▶ [Work required]:
All lines holding the string "script" are to be shown.
-------- Data rows --------
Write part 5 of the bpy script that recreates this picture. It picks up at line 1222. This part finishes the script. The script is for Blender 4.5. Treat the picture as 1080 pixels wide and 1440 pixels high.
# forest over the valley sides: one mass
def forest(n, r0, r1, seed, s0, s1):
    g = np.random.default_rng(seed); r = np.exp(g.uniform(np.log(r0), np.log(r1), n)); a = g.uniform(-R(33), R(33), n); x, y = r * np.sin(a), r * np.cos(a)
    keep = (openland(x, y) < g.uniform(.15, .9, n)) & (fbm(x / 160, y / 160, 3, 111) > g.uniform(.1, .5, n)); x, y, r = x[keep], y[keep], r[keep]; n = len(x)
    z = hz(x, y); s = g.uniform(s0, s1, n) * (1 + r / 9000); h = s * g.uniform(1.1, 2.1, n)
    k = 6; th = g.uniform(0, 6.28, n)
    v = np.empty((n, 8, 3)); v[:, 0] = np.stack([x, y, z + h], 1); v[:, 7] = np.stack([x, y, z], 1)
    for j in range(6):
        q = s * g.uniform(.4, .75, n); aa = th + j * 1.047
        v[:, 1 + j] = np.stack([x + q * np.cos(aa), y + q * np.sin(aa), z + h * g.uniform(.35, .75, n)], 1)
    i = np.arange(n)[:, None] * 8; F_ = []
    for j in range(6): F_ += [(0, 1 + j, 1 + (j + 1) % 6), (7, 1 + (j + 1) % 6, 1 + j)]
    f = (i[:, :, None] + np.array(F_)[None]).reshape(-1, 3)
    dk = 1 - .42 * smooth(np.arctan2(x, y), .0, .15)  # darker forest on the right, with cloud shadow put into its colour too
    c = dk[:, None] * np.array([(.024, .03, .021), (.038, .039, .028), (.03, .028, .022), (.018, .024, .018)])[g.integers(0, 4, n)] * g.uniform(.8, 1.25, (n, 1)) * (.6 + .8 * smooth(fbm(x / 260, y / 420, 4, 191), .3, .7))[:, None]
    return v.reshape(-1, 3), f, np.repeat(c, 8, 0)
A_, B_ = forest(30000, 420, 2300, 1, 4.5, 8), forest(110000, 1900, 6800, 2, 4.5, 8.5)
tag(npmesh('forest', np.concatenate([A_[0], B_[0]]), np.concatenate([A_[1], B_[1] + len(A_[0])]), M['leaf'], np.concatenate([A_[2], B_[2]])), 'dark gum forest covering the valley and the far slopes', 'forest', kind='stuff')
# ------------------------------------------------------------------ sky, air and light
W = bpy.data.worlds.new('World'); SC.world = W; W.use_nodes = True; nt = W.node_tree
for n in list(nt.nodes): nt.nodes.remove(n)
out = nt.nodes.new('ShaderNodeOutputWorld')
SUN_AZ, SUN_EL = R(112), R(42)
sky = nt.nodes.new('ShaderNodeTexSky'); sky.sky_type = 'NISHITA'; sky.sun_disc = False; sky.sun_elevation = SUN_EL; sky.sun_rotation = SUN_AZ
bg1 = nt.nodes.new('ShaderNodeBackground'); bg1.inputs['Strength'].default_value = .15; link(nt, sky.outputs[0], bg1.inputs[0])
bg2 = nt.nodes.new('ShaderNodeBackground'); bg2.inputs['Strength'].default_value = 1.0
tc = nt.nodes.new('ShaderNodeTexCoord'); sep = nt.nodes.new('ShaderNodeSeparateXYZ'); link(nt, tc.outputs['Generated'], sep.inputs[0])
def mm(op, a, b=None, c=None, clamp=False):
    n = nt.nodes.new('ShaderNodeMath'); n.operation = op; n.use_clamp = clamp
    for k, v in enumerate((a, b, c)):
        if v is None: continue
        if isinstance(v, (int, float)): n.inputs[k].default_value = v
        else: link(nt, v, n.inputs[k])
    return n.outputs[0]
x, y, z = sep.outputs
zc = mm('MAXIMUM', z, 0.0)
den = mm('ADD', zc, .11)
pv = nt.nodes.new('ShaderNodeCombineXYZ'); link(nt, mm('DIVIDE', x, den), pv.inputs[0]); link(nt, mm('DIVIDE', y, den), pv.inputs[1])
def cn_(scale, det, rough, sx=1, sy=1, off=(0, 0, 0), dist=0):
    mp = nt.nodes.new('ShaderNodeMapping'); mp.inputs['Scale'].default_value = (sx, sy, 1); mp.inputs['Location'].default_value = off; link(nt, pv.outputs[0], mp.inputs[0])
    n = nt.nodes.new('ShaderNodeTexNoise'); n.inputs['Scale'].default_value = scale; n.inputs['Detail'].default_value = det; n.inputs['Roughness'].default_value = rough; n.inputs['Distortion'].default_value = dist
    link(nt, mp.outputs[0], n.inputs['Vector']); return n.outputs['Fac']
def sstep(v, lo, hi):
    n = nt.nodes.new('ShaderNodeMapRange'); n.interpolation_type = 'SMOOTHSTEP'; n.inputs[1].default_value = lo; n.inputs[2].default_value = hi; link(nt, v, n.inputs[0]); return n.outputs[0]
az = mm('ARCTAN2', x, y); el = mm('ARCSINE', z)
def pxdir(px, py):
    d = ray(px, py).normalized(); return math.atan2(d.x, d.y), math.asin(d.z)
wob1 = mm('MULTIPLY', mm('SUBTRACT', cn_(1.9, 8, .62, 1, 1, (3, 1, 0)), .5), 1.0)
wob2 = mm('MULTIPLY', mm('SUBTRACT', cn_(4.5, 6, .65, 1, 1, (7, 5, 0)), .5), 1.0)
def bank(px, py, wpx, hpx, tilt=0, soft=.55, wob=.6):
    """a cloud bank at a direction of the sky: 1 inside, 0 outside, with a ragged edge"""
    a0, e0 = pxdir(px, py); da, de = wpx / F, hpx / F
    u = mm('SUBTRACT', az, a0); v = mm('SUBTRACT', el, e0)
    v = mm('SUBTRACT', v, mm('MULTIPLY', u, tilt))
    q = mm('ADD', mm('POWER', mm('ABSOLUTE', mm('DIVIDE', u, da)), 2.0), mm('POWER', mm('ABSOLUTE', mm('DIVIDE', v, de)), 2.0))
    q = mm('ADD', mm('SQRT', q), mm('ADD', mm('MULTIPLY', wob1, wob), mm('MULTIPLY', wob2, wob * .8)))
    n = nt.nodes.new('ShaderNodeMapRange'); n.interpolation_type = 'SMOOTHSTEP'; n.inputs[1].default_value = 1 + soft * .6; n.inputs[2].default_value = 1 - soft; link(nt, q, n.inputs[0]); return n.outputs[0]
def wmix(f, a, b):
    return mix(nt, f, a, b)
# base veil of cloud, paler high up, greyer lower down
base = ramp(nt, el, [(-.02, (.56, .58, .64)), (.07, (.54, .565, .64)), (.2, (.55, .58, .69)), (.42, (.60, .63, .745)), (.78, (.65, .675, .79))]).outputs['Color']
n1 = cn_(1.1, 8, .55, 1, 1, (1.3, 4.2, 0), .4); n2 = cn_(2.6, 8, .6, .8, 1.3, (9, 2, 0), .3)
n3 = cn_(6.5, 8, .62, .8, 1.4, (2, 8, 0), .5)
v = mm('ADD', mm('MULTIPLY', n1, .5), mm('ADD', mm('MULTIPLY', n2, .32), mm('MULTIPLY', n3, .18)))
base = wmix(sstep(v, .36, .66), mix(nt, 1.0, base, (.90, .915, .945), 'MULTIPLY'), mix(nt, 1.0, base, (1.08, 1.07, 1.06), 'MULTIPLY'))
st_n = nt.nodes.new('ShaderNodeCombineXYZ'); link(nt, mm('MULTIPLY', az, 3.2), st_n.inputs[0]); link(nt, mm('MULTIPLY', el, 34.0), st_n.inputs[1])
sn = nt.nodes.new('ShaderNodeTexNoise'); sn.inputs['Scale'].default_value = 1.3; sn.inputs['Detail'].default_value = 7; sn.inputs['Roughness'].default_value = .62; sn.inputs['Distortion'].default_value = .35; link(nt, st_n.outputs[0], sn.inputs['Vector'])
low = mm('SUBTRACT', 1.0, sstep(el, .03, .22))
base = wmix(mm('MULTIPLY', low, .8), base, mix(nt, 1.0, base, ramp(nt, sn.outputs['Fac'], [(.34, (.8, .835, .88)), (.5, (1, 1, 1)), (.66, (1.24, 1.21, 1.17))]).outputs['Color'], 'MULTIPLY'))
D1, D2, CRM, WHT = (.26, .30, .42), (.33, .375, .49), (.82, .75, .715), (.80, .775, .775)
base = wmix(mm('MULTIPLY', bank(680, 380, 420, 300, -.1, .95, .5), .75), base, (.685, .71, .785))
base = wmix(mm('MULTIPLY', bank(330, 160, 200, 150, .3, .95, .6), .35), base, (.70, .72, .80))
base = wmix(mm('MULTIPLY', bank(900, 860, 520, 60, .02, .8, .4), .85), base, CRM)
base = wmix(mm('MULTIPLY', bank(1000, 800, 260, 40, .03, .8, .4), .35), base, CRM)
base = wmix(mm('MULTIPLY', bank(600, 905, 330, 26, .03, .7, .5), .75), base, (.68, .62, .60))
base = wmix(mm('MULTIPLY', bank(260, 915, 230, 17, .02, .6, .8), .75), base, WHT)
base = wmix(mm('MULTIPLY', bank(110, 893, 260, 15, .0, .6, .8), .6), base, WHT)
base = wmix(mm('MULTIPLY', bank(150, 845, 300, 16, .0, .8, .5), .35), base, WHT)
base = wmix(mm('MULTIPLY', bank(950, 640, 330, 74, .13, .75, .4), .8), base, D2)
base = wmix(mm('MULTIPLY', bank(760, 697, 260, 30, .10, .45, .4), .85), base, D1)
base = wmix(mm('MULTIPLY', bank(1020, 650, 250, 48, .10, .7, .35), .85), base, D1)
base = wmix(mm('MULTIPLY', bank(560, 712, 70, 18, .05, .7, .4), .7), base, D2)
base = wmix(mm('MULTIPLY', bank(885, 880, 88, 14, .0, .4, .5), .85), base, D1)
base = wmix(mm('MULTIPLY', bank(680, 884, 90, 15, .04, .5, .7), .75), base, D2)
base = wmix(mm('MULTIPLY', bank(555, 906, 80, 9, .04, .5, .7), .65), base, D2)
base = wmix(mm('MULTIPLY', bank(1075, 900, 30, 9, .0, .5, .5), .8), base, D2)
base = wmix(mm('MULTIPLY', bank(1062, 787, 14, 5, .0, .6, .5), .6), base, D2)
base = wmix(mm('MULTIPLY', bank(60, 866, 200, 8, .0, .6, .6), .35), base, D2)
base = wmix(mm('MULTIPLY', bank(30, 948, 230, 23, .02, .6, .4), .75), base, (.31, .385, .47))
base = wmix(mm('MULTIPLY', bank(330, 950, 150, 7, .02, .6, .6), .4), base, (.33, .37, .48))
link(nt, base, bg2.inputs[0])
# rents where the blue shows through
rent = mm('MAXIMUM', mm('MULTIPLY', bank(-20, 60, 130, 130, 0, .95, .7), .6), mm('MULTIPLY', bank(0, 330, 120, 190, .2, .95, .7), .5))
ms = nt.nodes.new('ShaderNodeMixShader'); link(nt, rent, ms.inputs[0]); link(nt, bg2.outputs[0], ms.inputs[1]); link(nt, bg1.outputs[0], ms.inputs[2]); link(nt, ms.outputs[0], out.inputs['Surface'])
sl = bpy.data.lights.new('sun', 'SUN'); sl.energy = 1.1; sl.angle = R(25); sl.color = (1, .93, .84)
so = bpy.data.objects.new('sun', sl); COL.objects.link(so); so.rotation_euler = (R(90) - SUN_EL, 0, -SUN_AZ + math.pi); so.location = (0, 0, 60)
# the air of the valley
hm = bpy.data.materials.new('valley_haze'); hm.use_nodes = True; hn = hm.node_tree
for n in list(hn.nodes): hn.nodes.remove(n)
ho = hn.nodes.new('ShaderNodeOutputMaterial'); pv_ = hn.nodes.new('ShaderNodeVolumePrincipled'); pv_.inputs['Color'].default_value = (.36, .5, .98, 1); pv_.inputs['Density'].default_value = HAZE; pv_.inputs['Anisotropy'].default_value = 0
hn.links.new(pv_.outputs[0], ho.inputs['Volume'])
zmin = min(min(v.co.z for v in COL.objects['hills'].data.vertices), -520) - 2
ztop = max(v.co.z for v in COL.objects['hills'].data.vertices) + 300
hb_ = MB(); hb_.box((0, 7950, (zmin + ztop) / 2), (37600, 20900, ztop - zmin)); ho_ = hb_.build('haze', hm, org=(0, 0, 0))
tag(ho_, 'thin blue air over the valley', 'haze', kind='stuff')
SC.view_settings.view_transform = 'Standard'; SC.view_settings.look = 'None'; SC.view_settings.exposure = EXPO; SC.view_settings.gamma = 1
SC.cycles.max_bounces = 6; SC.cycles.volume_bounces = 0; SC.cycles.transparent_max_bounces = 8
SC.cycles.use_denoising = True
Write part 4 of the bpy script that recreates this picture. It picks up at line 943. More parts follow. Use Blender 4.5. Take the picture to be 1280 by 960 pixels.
--------
▶ [Solution]:
Write part 5 of the bpy script that recreates this picture. It picks up at line 1222. This part finishes the script. The script is for Blender 4.5. Treat the picture as 1080 pixels wide and 1440 pixels high.
Write part 4 of the bpy script that recreates this picture. It picks up at line 943. More parts follow. Use Blender 4.5. Take the picture to be 1280 by 960 pixels.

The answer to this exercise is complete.